Aim - Find the line that contains "track=tm, trackv=tv, wet=wet))". Repeat that line and all lines following it, exactly, through the end of the listing below.

Dataset extract -
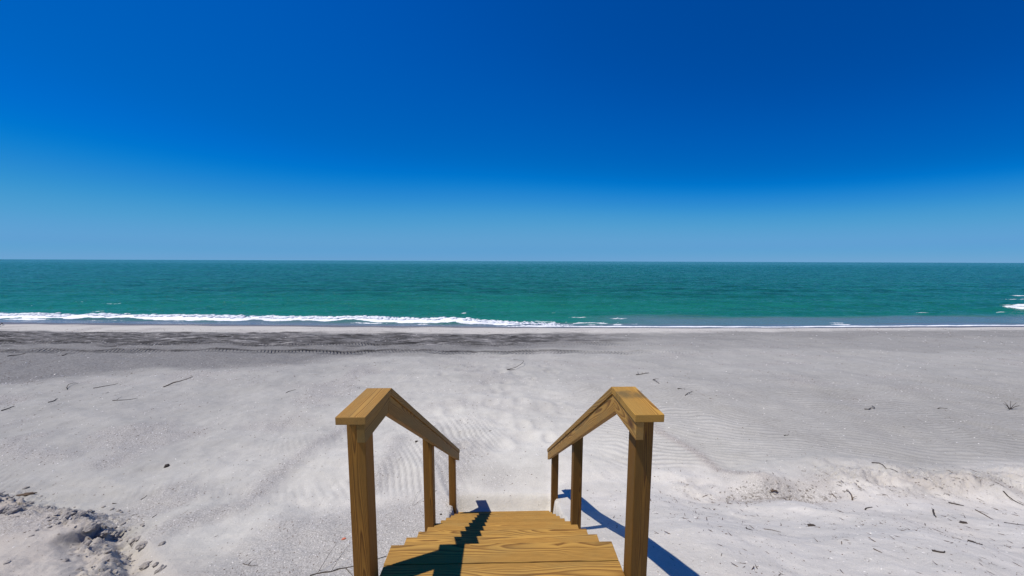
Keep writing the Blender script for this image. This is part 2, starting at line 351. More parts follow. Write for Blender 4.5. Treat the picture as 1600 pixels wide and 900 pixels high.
def build_sand():
    r = np.concatenate([-1.0 + np.linspace(0, 1, 30, endpoint=False)*1.6, [0]])[:30]
    ys = [-0.9]
    while ys[-1] < 24: ys.append(ys[-1] + max(.012, .0036*(ys[-1]+1.0)))
    ys = np.array([-80, -40, -20, -10, -6, -4, -2.8, -2, -1.4] + ys + [26, 30, 40, 60, 100, 200])
    u = np.linspace(-2.35, 2.35, 1100)
    s = np.array([2.6, 3, 4, 6, 10, 20, 60]); u = np.concatenate([-s[::-1], u, s])
    U, Y = np.meshgrid(u, ys)
    X = U*(np.maximum(Y, -.9)+2.2) 
    Z = terrain(X, Y)
    d = darkbelt(X, Y); g = greyzone(X, Y); sh = shells(X, Y)
    warm = sst(5.4, 3.2, Y + .8*noise(X*.6, Y*.9, 95))*sst(.4, 1.2, X)*.85 + .5*sst(4.9, 3.9, Y)*sst(-3.2, -1.0, X) 
    e, on = mound_mask(X, Y); _sc = np.array(sorted(SCARP)+[(4.2, 4.55), (7.5, 4.75)]); ysc = np.interp(X, _sc[:, 0], _sc[:, 1])
    warm = warm*sst(-.25, .05, ysc-Y) + 0
    e2 = shore(X) - Y + .25*noise(X*.4, Y*.4, 91)
    (ax, ay), (bx, by) = CRACK; L_ = math.hypot(bx-ax, by-ay); al = ((X-ax)*(bx-ax)+(Y-ay)*(by-ay))/L_/L_; cd = ((X-ax)*(by-ay)-(Y-ay)*(bx-ax))/L_
    tan = .85*on*sst(-.10, .08, e)*(.75+.25*noise(X*1.5, Y*1.5, 141)) + .0
    tan = np.maximum(tan, .5*sst(-2.6, -3.4, X)*sst(3.6, 2.8, Y+.4*noise(X, Y, 142)))
    tan = np.maximum(tan, .75*np.exp(-(seg_dist(X, Y, SCARP)/.09)**2))
    tan = np.maximum(tan, .45*np.exp(-((Y-4.15)/.30)**2)*sst(2.4, 3.2, X)*sst(-.2, .4, noise(X*1.4, Y*3, 143)))
    tan = np.maximum(tan, .35*sst(4.0, 6.0, X)*sst(4.2, 3.4, Y)*sst(-.1, .5, noise(X*.9, Y*1.8, 144)))
    tan = np.clip(tan, 0, 1)
    g = np.maximum(g, .5*np.exp(-((cd-.03)/.09)**2)*sst(-.1, .2, al)*sst(1.1, .9, al))
    g = np.maximum(g, .30*on*np.exp(-((e-.1)/.2)**2)*sst(-.2, .3, noise(X*6, Y*6, 96))); pass
    strip = sst(.7, 1.0, e2)*sst(-.25, .45, Y-DK_T(X)+.3*noise(X*.8, Y*2, 98)); warm = np.maximum(np.clip(warm, 0, 1), .55*strip)
    wet = sst(1.0, .7, e2)
    pale = np.exp(-(X/5.2)**2-((Y-4.0)/5.0)**2)+.10*noise(X*.5, Y*.9, 97)  # churned sand paler by the stairs, plus vignetting painted into the colour
    tv = np.zeros_like(X); tm = np.zeros_like(X)
    for k, T in enumerate(TRACK):
        v = Y-T(X)-.03*noise(X*.15, 0*X, 94+k); mk = sst(.33, .27, np.abs(v)); tm = np.maximum(tm, mk*(1-.35*k)*sst(9, 4, X)); tv = np.where(mk > 0, v, tv)
    tm = tm*(.4+.6*sst(-.3, .35, noise(X*.5, Y*.2, 93)+.12*noise(X*2, Y, 99)))
    rutdark = np.zeros_like(X)
    for k, T in enumerate(TRACK): rutdark = np.maximum(rutdark, np.exp(-((np.abs(Y-T(X)-.03*noise(X*.15, 0*X, 94+k))-.25)/.07)**2)*sst(5, -3, X)*1.3)
    rutdark = np.clip(rutdark, 0, 1); d = np.maximum(d, rutdark)
    me = np_mesh('beach_sand', np.stack([X, Y, Z], -1).reshape(-1, 3), grid_faces(*X.shape), True,
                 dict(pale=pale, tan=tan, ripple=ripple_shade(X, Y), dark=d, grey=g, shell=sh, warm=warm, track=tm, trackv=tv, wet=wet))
    return tag(link('beach_sand', me, sand_material()), kind='structure')
build_sand()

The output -
                 dict(pale=pale, tan=tan, ripple=ripple_shade(X, Y), dark=d, grey=g, shell=sh, warm=warm, track=tm, trackv=tv, wet=wet))
    return tag(link('beach_sand', me, sand_material()), kind='structure')
build_sand()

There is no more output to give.